Recent info on incoming call. Speaking of recent conversations, whenever someone calls me on my Galaxy S5, the most recent call attempt or text message to or from them displays on the screen along with the contact’s information. Very useful if someone is calling to respond to your text message or last call attempt.

Quick camera access. One-swipe instant access to the camera has been added to the lock screen. This is way overdue on the Galaxy line of smartphones (the iPhone has had it for quite some time) but I’m glad they finally added it.

Larger screen. Textured back. The screen is slightly larger on the Galaxy S5 than on my previous Galaxy S4. I feel like Samsung did this just so they could say it was bigger. It’s bigger by like 0.1″. I’ll take it but any bigger and you might as well get the Samsung Note 3 instead. And while I’m comparing to the Note 3, the Galaxy S5 now has the same textured back which is definitely easier to grip.

SEE ALSO: Samsung Note 3: A great choice for techies and seniors alike [REVIEW]

Water resistant. Hopefully I won’t rely on this feature a lot but the Galaxy S5 is now water (and dust) resistant. I believe you can immerse it in up to 6 feet of water for up to 30 minutes but I’ll take their word for it on this one. Oh, and I won’t be rinsing it under the sink to clean it either like you see in Samsung’s commercials.

USB 3.0. The Galaxy S5 uses the newer USB 3.0 standard for charging and data transfer. It is supposed to charge faster but I’m not sure I see a big difference. The bigger bang for the buck is in the data transfer and quite honestly, I never transfer data to or from my Galaxy S5 using a USB cable.

Download Booster. I save this for last because it isn’t really a like. It should be because I really looked forward to this feature. Download booster is supposed to use both Wi-Fi and LTE at the same time to speed up large downloads. Unfortunately, most of the major carriers hid this feature from their version of the Galaxy S5.

What I Don’t Like

Heart rate monitor. It’s not that I don’t like the built in heart rate monitor on the Galaxy S5. It actually works quite well. It’s just that I never use it and to me this is just a big marketing ploy to get people to buy the phone.

SHealth. Same with the SHealth features. Sure, it’s need that the Galaxy S5 counts my steps for me. But I don’t always have my phone on me so it’s still not nearly as accurate as my Fitbit.

Tech Made Easy

SEE ALSO: Why the Fitbit is better than your smartphone’s pedometer

Fingerprint recognition. I so wanted to like this feature but I can’t. When I tried using my fingerprint to unlock my Galaxy S5, I found myself having to swipe my finger multiple times before it unlocked. Even if I got better at this, which I probably would have, the fact that you have to use your index finger turns the whole unlocking thing into a two handed operation (left hand to hold the phone, right hand to do the fingerprint recognition). This along caused me more anguish than anything. With a swipe pattern I can unlock my phone with only one hand.

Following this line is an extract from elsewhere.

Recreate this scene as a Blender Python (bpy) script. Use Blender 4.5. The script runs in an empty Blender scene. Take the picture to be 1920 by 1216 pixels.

Flipboard. This is one thing that companies do that drive me nuts. They force a feature down your throat that you don’t want. Such is the case with the Galaxy S5 and the mandatory, can’t-get-rid-of Flipboard interface they include when you swipe left from your home screen. I like how Flipboard works but I’d much rather launch it as an app and I certainly don’t need it taking up one entire “page” on my screen that I could be using for my favorite apps. I don’t care if they include it as a widget. At least that way I could decide whether or not I want it.

Final Thoughts

If you are looking into switching to Android or to upgrade an existing Android smartphone, the Samsung Galaxy S5 is one of the smartest choices. It’s also one of the best Android phones on the market right now.

One exception. If you have a Galaxy S4, there may not be enough new features on the Galaxy S5 to warrant the upgrade. I know, I know. I upgraded from the S4 to the S5 but mainly because I’m obsessed with having the latest and greatest technology. If you, on the other hand, don’t see enough features above to convince you to upgrade, then don’t. I’m sure the Galaxy S6 will be here before we know it.